[Scripts that build scenes]
^^^^^^^^^^^^^^^^

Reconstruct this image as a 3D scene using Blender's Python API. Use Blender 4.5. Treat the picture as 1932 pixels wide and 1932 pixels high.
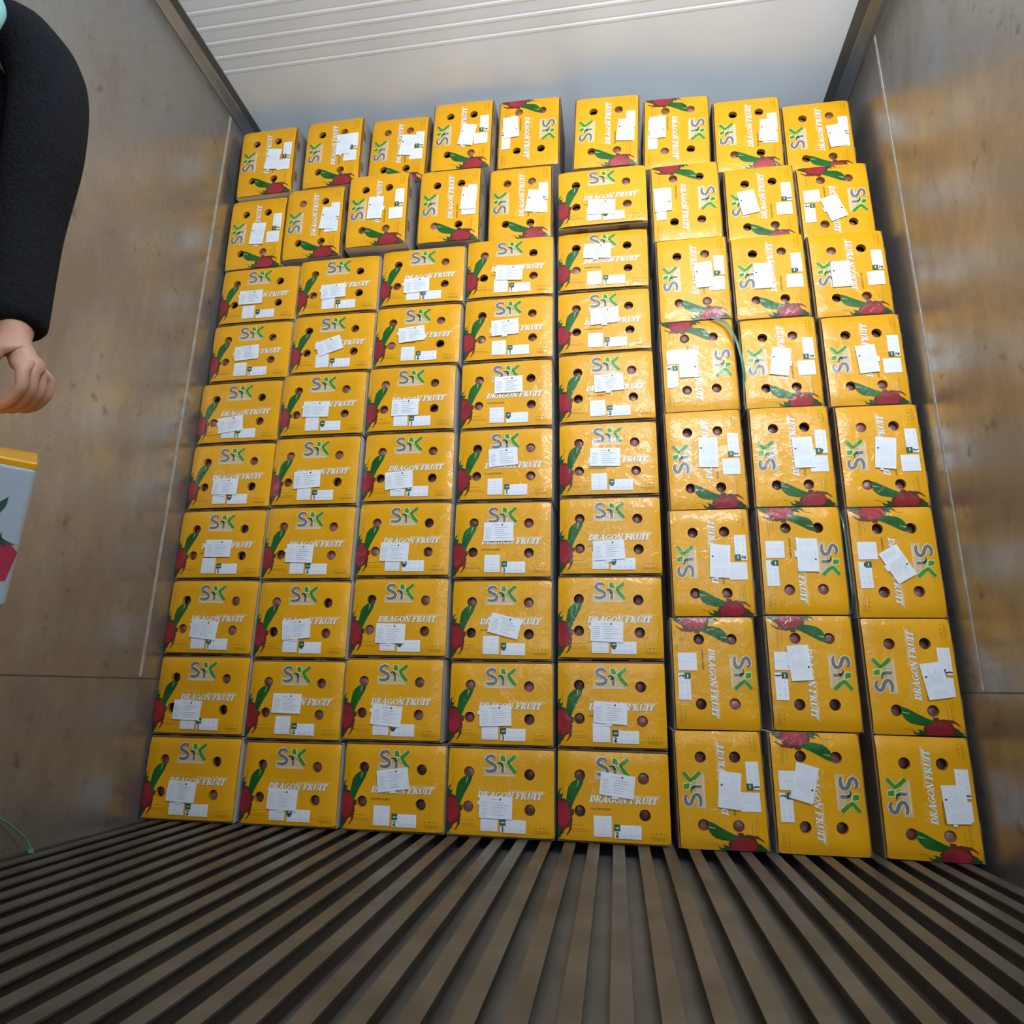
import bpy, bmesh, math, random
from mathutils import Vector, Matrix
random.seed(7)
S = bpy.context.scene
COL = S.collection
for o in list(bpy.data.objects): bpy.data.objects.remove(o)

# ------------------------------------------------------------------ camera
CR = Vector((0.98811, 0.15272, 0.01756)); CU = Vector((0.02331, -0.26174, 0.96486)); CF = Vector((-0.15195, 0.95298, 0.26219))
cd = bpy.data.cameras.new('camera'); cam = bpy.data.objects.new('camera', cd); COL.objects.link(cam)
cd.sensor_width = 36; cd.lens = 1227.265/1932*36; cd.clip_start = .02
cam.matrix_world = Matrix(((CR.x, CU.x, -CF.x, 1.36744), (CR.y, CU.y, -CF.y, -1.90853), (CR.z, CU.z, -CF.z, .39428), (0, 0, 0, 1)))
S.camera = cam
# ------------------------------------------------------------------ world, light, exposure
W = bpy.data.worlds.new('World'); S.world = W; W.use_nodes = True
W.node_tree.nodes['Background'].inputs[0].default_value = (.62, .72, .85, 1)
W.node_tree.nodes['Background'].inputs[1].default_value = .20
def area(name, loc, target, sx, sy, power, color):
    d = bpy.data.lights.new(name, 'AREA'); d.shape = 'RECTANGLE'; d.size = sx; d.size_y = sy; d.energy = power; d.color = color
    o = bpy.data.objects.new(name, d); COL.objects.link(o); o.location = loc
    o.rotation_euler = (Vector(target)-Vector(loc)).to_track_quat('-Z', 'Y').to_euler(); return o
area('dock_light', (1.88, -1.95, 2.08), (1.5, 0, 2.95), .95, .65, 58, (.85, .93, 1.0))
area('ground_bounce_fill', (1.75, -2.7, 1.0), (1.7, -.7, 2.56), 1.6, .9, 19, (.78, .91, 1.0))  # added fill lamp aimed up to brighten the ceiling, standing in for bounced daylight
area('doorway_daylight', (.75, -4.6, 1.25), (1.1, 0, 1.3), .5, 1.9, 11, (.84, .92, 1.0))
S.view_settings.view_transform = 'Standard'; S.view_settings.look = 'None'
S.view_settings.exposure = 0; S.view_settings.gamma = 1; S.view_settings.use_curve_mapping = False

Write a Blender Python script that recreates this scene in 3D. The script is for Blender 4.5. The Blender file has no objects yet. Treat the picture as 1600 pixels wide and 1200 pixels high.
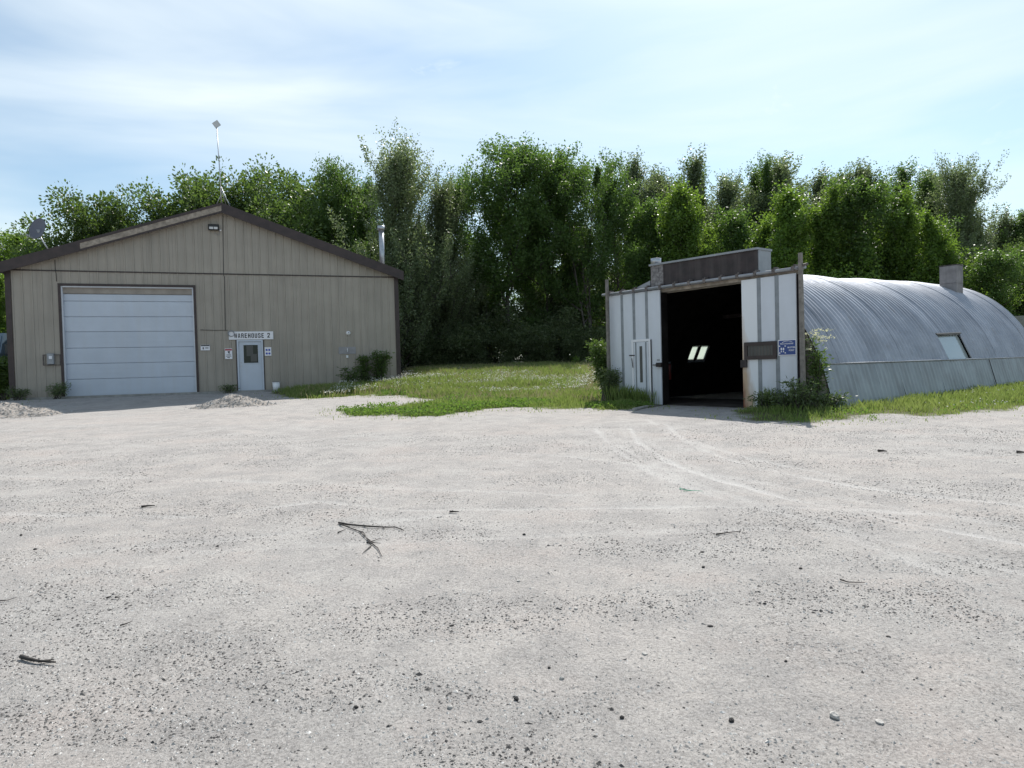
import bpy, math, random
import numpy as np
from mathutils import Vector, Matrix

random.seed(7)
sc = bpy.context.scene
COL = sc.collection

# ------------------------------------------------------------------ camera
EYE, SLOPE, FPX = 1.6, .0265, 1067.0
PITCH, ROLL = -math.atan(26 / 1067.0), .0265
_f = Vector((0, math.cos(PITCH), math.sin(PITCH))); _r = Vector((1, 0, 0)); _u = _r.cross(_f)
CR = _r * math.cos(ROLL) - _u * math.sin(ROLL)
CU = _r * math.sin(ROLL) + _u * math.cos(ROLL)
CF = _f
cam_d = bpy.data.cameras.new('camera'); cam = bpy.data.objects.new('camera', cam_d); COL.objects.link(cam)
cam_d.sensor_width = 36; cam_d.lens = 36 * FPX / 1600; cam_d.clip_start = .05; cam_d.clip_end = 3000
m3 = Matrix((CR, CU, -CF)).transposed()
cam.matrix_world = Matrix.Translation((0, 0, EYE)) @ m3.to_4x4()
sc.camera = cam

# ------------------------------------------------------------------ light
SUN_AZ, SUN_EL = math.radians(21), math.radians(51)
S = Vector((math.sin(SUN_AZ) * math.cos(SUN_EL), math.cos(SUN_AZ) * math.cos(SUN_EL), math.sin(SUN_EL)))
sun_d = bpy.data.lights.new('sun', 'SUN'); sun_d.energy = 5.0; sun_d.angle = math.radians(.5); sun_d.color = (1, .955, .90)
sun = bpy.data.objects.new('sun', sun_d); COL.objects.link(sun)
sun.rotation_mode = 'QUATERNION'; sun.rotation_quaternion = S.to_track_quat('Z', 'Y'); sun.location = (10, 30, 60)

world = bpy.data.worlds.new('World'); sc.world = world; world.use_nodes = True
wn, wl = world.node_tree.nodes, world.node_tree.links
wn.clear()
w_out = wn.new('ShaderNodeOutputWorld'); w_bg = wn.new('ShaderNodeBackground'); w_bg.inputs[1].default_value = .108
sky = wn.new('ShaderNodeTexSky'); sky.sky_type = 'NISHITA'; sky.sun_disc = False
sky.sun_elevation = SUN_EL; sky.sun_rotation = SUN_AZ; sky.air_density = 1.0; sky.dust_density = 1.2; sky.ozone_density = 1.0
tc = wn.new('ShaderNodeTexCoord'); mp = wn.new('ShaderNodeMapping'); mp.inputs['Scale'].default_value = (1.0, 1.0, 5.5)
mp.inputs['Rotation'].default_value = (0.0, math.radians(-9), 0); mp.inputs['Location'].default_value = (.35, .1, .62)
nz = wn.new('ShaderNodeTexNoise'); nz.inputs['Scale'].default_value = 1.3; nz.inputs['Detail'].default_value = 5; nz.inputs['Roughness'].default_value = .5
nz.inputs['Distortion'].default_value = .5
rp = wn.new('ShaderNodeValToRGB'); rp.color_ramp.elements[0].position = .42; rp.color_ramp.elements[1].position = .74
rp.color_ramp.elements[0].color = (.04, .04, .04, 1); rp.color_ramp.elements[1].color = (.85, .85, .85, 1)
mx = wn.new('ShaderNodeMix'); mx.data_type = 'RGBA'; mx.inputs[7].default_value = (7.0, 7.7, 8.0, 1)
wl.new(tc.outputs['Generated'], mp.inputs[0]); wl.new(mp.outputs[0], nz.inputs['Vector']); wl.new(nz.outputs[0], rp.inputs[0])
tint = wn.new('ShaderNodeMix'); tint.data_type = 'RGBA'; tint.blend_type = 'MULTIPLY'; tint.inputs[0].default_value = 1; tint.inputs[7].default_value = (.90, 1.02, 1.0, 1)
wl.new(sky.outputs[0], tint.inputs[6])
nz2 = wn.new('ShaderNodeTexNoise'); nz2.inputs['Scale'].default_value = 6.5; nz2.inputs['Detail'].default_value = 5; nz2.inputs['Roughness'].default_value = .6; nz2.inputs['Distortion'].default_value = .4
mp2 = wn.new('ShaderNodeMapping'); mp2.inputs['Scale'].default_value = (1, 1, 2.2); wl.new(tc.outputs['Generated'], mp2.inputs[0]); wl.new(mp2.outputs[0], nz2.inputs['Vector'])
rp2 = wn.new('ShaderNodeMapRange'); rp2.inputs[1].default_value = .60; rp2.inputs[2].default_value = .74; rp2.inputs[4].default_value = .6; wl.new(nz2.outputs[0], rp2.inputs[0])
mxf = wn.new('ShaderNodeMath'); mxf.operation = 'MAXIMUM'; wl.new(rp.outputs[0], mxf.inputs[0]); wl.new(rp2.outputs[0], mxf.inputs[1])
wl.new(mxf.outputs[0], mx.inputs[0]); wl.new(tint.outputs[2], mx.inputs[6]); wl.new(mx.outputs[2], w_bg.inputs[0]); wl.new(w_bg.outputs[0], w_out.inputs[0])

sc.view_settings.view_transform = 'Standard'; sc.view_settings.look = 'None'
sc.view_settings.exposure = 0.42; sc.view_settings.gamma = 1.0; sc.view_settings.use_curve_mapping = False
sc.render.engine = 'CYCLES'
sc.cycles.max_bounces = 8; sc.cycles.diffuse_bounces = 4; sc.cycles.transmission_bounces = 5

# ------------------------------------------------------------------ measuring helpers (pixels of the photograph -> real points)
def ray(px, py):
    return CF + CR * ((px - 800) / FPX) - CU * ((py - 600) / FPX)
def hor(px):
    lo, hi = 300., 900.
    for _ in range(40):
        m = (lo + hi) / 2
        if ray(px, m).z > 0: lo = m
        else: hi = m
    return lo
def hpt(px, Y):
    d = ray(px, hor(px)); return Vector((0, 0, EYE)) + d * (Y / d.y)
def gpt(px, py):
    d = ray(px, py); t = -EYE / (d.z - SLOPE * d.y); p = Vector((0, 0, EYE)) + d * t
    return p

class Frame:
    def __init__(s, L, R, z):
        u = R - L; u.z = 0; s.w = u.length; s.u = u.normalized(); s.n = Vector((-s.u.y, s.u.x, 0)); s.o = Vector((L.x, L.y, z))
        s.rz = math.atan2(s.u.y, s.u.x)
    def tz(s, px, py, dn=0.):
        d = ray(px, py); c = Vector((0, 0, EYE)); p0 = s.o + s.n * dn
        p = c + d * ((p0 - c).dot(s.n) / d.dot(s.n)); q = p - s.o
        return q.dot(s.u), q.z
    def world(s, t, dn, z): return s.o + s.u * t + s.n * dn + Vector((0, 0, z))
    def local(s, x, y):
        dx, dy = x - s.o.x, y - s.o.y
        return dx * s.u.x + dy * s.u.y, dx * s.n.x + dy * s.n.y
WF = Frame(hpt(18, 25.0), hpt(623, 29.8), .90)      # warehouse front
QF = Frame(hpt(955, 20.7), hpt(1247, 15.8), .45)    # quonset front
W_DEPTH, Q_LEN = 16., 14.6

# ------------------------------------------------------------------ numpy noise
def _hash(ix, iy, s):
    n = (ix.astype(np.int64) * 374761393 + iy.astype(np.int64) * 668265263 + s * 1442695041) & 0x7fffffff
    n = ((n ^ (n >> 13)) * 1274126177) & 0x7fffffff
    return ((n ^ (n >> 16)) & 0xffff) / 65535.0
def vnoise(x, y, sc_, seed=0):
    x = x / sc_; y = y / sc_; ix = np.floor(x); iy = np.floor(y); fx = x - ix; fy = y - iy
    fx = fx * fx * (3 - 2 * fx); fy = fy * fy * (3 - 2 * fy)
    a = _hash(ix, iy, seed); b = _hash(ix + 1, iy, seed); c = _hash(ix, iy + 1, seed); d = _hash(ix + 1, iy + 1, seed)
    return (a + (b - a) * fx) * (1 - fy) + (c + (d - c) * fx) * fy
def fbm(x, y, sc_, seed=0, o=4):
    r = 0; a = .5
    for i in range(o):
        r = r + a * vnoise(x, y, sc_ / 2 ** i, seed + i * 17); a *= .5
    return r
def sstep(a, b, x):
    t = np.clip((x - a) / (b - a), 0, 1); return t * t * (3 - 2 * t)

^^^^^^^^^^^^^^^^

- Written task -
Your task is to repeat the opening line of the entries above and each line after it, ending with the line that has "for o in list(bpy.data.objects): bpy.data.objects.remove(o)". Do not include the pictures.

- Written solution -
Reconstruct this image as a 3D scene using Blender's Python API. Use Blender 4.5. Treat the picture as 1932 pixels wide and 1932 pixels high.
import bpy, bmesh, math, random
from mathutils import Vector, Matrix
random.seed(7)
S = bpy.context.scene
COL = S.collection
for o in list(bpy.data.objects): bpy.data.objects.remove(o)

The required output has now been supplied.